In your copy, leave out the pictures; write out all the data exactly.

============================================================

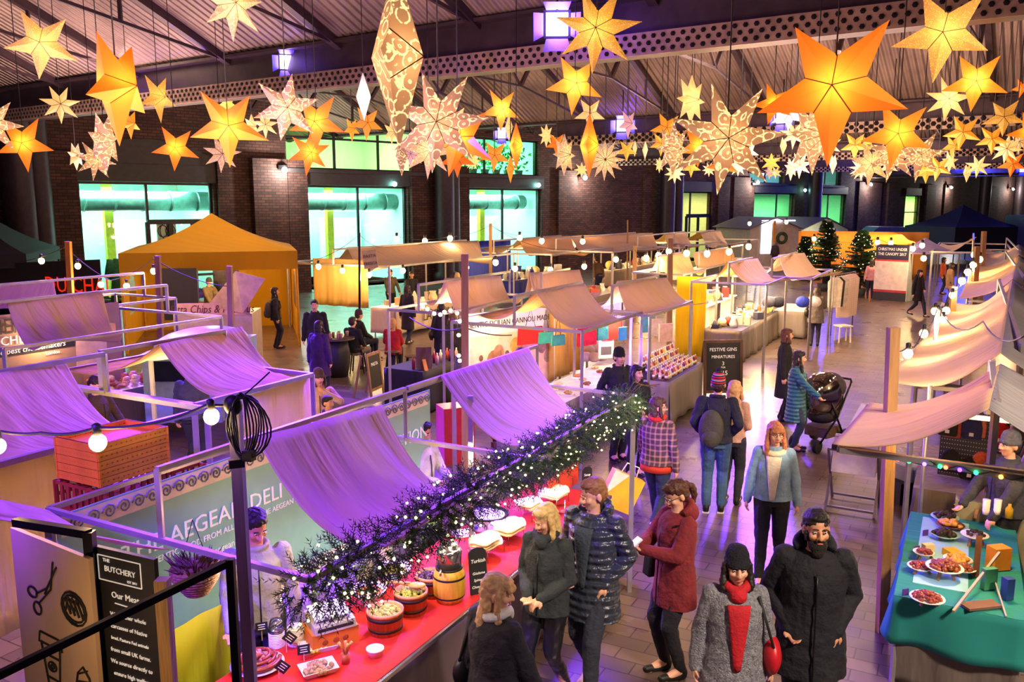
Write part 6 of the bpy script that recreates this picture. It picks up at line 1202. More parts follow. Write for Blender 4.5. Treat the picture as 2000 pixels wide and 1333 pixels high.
# festive poster totem
o = thing('poster_totem', 'large festive A-frame poster reading CHRISTMAS UNDER THE CANOPY 2017', 'poster', G(1736, 584, 0)); a_, b_ = G(1704, 585, 0), G(1768, 590, 0); ex = (b_ - a_).normalized(); wq = (b_ - a_).length; nn = ex.cross(Vector((0, 0, 1))); PP = lambda x, z, off=0.: a_ + ex * x * wq + Vector((0, 0, z)) + nn * (off - .02 * z) 
for z0, z1, c in ((0, .35, '1c1a2c'), (.35, .45, 'b02a30'), (.45, 1.65, 'd8c8bc'), (1.65, 1.72, 'c03030'), (1.72, 2.35, '221c3c')):
    mb = MB(); mb.add([PP(0, z1), PP(1, z1), PP(1, z0), PP(0, z0)], [(0, 1, 2, 3)]); solid(mb.build('printed_panel', mat('poster_' + c, c, .4), o), .02)
mb = MB(); bk = (b_ - nn * .8); mb.add([PP(1, 2.35), PP(1, 0), bk], [(0, 1, 2)]); solid(mb.build('side_panel', mat('poster_side', 'c8d4e4', .5), o), .02)
text('CHRISTMAS UNDER', 'lettering', TX, o, frame_mtx(PP(.5, 2.15, .02), ex, (0, 0, 1)), .17, sx=.8); text('THE CANOPY 2017', 'lettering', TX, o, frame_mtx(PP(.5, 1.95, .02), ex, (0, 0, 1)), .17, sx=.8)
# drape with lights, van, huts, trees
DRP = cloth('drape_amber', 'd08a30', .4, fold=.5, stretch=(1.2, 1.2, .3)); a_, b_ = G(1555, 540), G(1808, 548); curtain('amber_drape', DRP, (a_.x, a_.y, 0), (b_.x, b_.y, 0), 0, 2.55, lab='long amber fabric screen strung with bulbs behind the fir trees', cat='screen', fold=.12, n=120, freq=12)
light('drape_light', 'AREA', ((a_.x + b_.x) / 2, a_.y - 2.2, 2.2), BULB, 160, ((a_.x + b_.x) / 2, a_.y, 1.2), 6, sy=.5)
def hut(lab, px0, px1, py, ytop, yeave, m, mr, dep, glow=True):
    a, b = G(px0, py), G(px1, py - 1.5); ex = (b - a).normalized(); w_ = (b - a).length; nn = ex.cross(Vector((0, 0, 1))); ze = D((px0 + px1) / 2, yeave, a.y).z; zt = D((px0 + px1) / 2, ytop, a.y).z; o = thing('market_hut', lab, 'hut', (a + b) / 2); q = lambda x, z, d=0: a + ex * w_ * x - nn * d + Vector((0, 0, z)); mb = MB()
    mb.add([q(0, 0), q(1, 0), q(1, ze), q(.5, zt), q(0, ze), q(0, 0, dep), q(1, 0, dep), q(1, ze, dep), q(.5, zt, dep), q(0, ze, dep)], [(0, 1, 2, 3, 4), (9, 8, 7, 6, 5), (0, 5, 6, 1), (1, 6, 7, 2), (0, 4, 9, 5)], False)
    for k in range(int(ze / .16)):
        z = .08 + k * .16; mb.bar(q(0, z, -.01), q(1, z, -.01), .03, .02).bar(q(1.0, z), q(1.0, z, dep), .03, .02)
    mb.build('boarded_walls', m, o); mb = MB()
    for s_ in (-.06, 1.06): mb.add([q(.5, zt + .05, -.25), q(s_, ze - .05, -.25), q(s_, ze - .05, dep + .2), q(.5, zt + .05, dep + .2)], [(0, 1, 2, 3)])
    solid(mb.build('roof', mr, o), .05); return o, q
HG = mat('hut_board', 'b5aca8', .7, var=.15); RG_ = mat('hut_roof_grey', '6a6670', .7)
o, q = hut('grey boarded hut with a gable roof and bright open window', 1462, 1556, 524, 427, 446, HG, RG_, 5)
mb = MB(); mb.add([q(.22, .9, -.05), q(.44, .9, -.05), q(.44, 2.9, -.05), q(.22, 2.9, -.05)], [(0, 1, 2, 3)]); mb.build('lit_window', emis('hut_window', 'dfe8ff', 1.3, 'ffffff'), o); mb = MB(); mb.bar(q(.48, 0, -.08), q(.48, 3, -.08), .12); mb.build('door_post', mat('post_amber', 'd88a30', .6), o); mb = MB(); mb.add([q(.5, .1, -.06), q(.82, .1, -.06), q(.82, 2.8, -.06), q(.5, 2.8, -.06)], [(0, 1, 2, 3)]); mb.build('hut_door', mat('door_beige', 'b8a898', .7), o)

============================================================

- RESULT FOR THIS EXERCISE:
Write part 6 of the bpy script that recreates this picture. It picks up at line 1202. More parts follow. Write for Blender 4.5. Treat the picture as 2000 pixels wide and 1333 pixels high.
# festive poster totem
o = thing('poster_totem', 'large festive A-frame poster reading CHRISTMAS UNDER THE CANOPY 2017', 'poster', G(1736, 584, 0)); a_, b_ = G(1704, 585, 0), G(1768, 590, 0); ex = (b_ - a_).normalized(); wq = (b_ - a_).length; nn = ex.cross(Vector((0, 0, 1))); PP = lambda x, z, off=0.: a_ + ex * x * wq + Vector((0, 0, z)) + nn * (off - .02 * z) 
for z0, z1, c in ((0, .35, '1c1a2c'), (.35, .45, 'b02a30'), (.45, 1.65, 'd8c8bc'), (1.65, 1.72, 'c03030'), (1.72, 2.35, '221c3c')):
    mb = MB(); mb.add([PP(0, z1), PP(1, z1), PP(1, z0), PP(0, z0)], [(0, 1, 2, 3)]); solid(mb.build('printed_panel', mat('poster_' + c, c, .4), o), .02)
mb = MB(); bk = (b_ - nn * .8); mb.add([PP(1, 2.35), PP(1, 0), bk], [(0, 1, 2)]); solid(mb.build('side_panel', mat('poster_side', 'c8d4e4', .5), o), .02)
text('CHRISTMAS UNDER', 'lettering', TX, o, frame_mtx(PP(.5, 2.15, .02), ex, (0, 0, 1)), .17, sx=.8); text('THE CANOPY 2017', 'lettering', TX, o, frame_mtx(PP(.5, 1.95, .02), ex, (0, 0, 1)), .17, sx=.8)
# drape with lights, van, huts, trees
DRP = cloth('drape_amber', 'd08a30', .4, fold=.5, stretch=(1.2, 1.2, .3)); a_, b_ = G(1555, 540), G(1808, 548); curtain('amber_drape', DRP, (a_.x, a_.y, 0), (b_.x, b_.y, 0), 0, 2.55, lab='long amber fabric screen strung with bulbs behind the fir trees', cat='screen', fold=.12, n=120, freq=12)
light('drape_light', 'AREA', ((a_.x + b_.x) / 2, a_.y - 2.2, 2.2), BULB, 160, ((a_.x + b_.x) / 2, a_.y, 1.2), 6, sy=.5)
def hut(lab, px0, px1, py, ytop, yeave, m, mr, dep, glow=True):
    a, b = G(px0, py), G(px1, py - 1.5); ex = (b - a).normalized(); w_ = (b - a).length; nn = ex.cross(Vector((0, 0, 1))); ze = D((px0 + px1) / 2, yeave, a.y).z; zt = D((px0 + px1) / 2, ytop, a.y).z; o = thing('market_hut', lab, 'hut', (a + b) / 2); q = lambda x, z, d=0: a + ex * w_ * x - nn * d + Vector((0, 0, z)); mb = MB()
    mb.add([q(0, 0), q(1, 0), q(1, ze), q(.5, zt), q(0, ze), q(0, 0, dep), q(1, 0, dep), q(1, ze, dep), q(.5, zt, dep), q(0, ze, dep)], [(0, 1, 2, 3, 4), (9, 8, 7, 6, 5), (0, 5, 6, 1), (1, 6, 7, 2), (0, 4, 9, 5)], False)
    for k in range(int(ze / .16)):
        z = .08 + k * .16; mb.bar(q(0, z, -.01), q(1, z, -.01), .03, .02).bar(q(1.0, z), q(1.0, z, dep), .03, .02)
    mb.build('boarded_walls', m, o); mb = MB()
    for s_ in (-.06, 1.06): mb.add([q(.5, zt + .05, -.25), q(s_, ze - .05, -.25), q(s_, ze - .05, dep + .2), q(.5, zt + .05, dep + .2)], [(0, 1, 2, 3)])
    solid(mb.build('roof', mr, o), .05); return o, q
HG = mat('hut_board', 'b5aca8', .7, var=.15); RG_ = mat('hut_roof_grey', '6a6670', .7)
o, q = hut('grey boarded hut with a gable roof and bright open window', 1462, 1556, 524, 427, 446, HG, RG_, 5)
mb = MB(); mb.add([q(.22, .9, -.05), q(.44, .9, -.05), q(.44, 2.9, -.05), q(.22, 2.9, -.05)], [(0, 1, 2, 3)]); mb.build('lit_window', emis('hut_window', 'dfe8ff', 1.3, 'ffffff'), o); mb = MB(); mb.bar(q(.48, 0, -.08), q(.48, 3, -.08), .12); mb.build('door_post', mat('post_amber', 'd88a30', .6), o); mb = MB(); mb.add([q(.5, .1, -.06), q(.82, .1, -.06), q(.82, 2.8, -.06), q(.5, 2.8, -.06)], [(0, 1, 2, 3)]); mb.build('hut_door', mat('door_beige', 'b8a898', .7), o)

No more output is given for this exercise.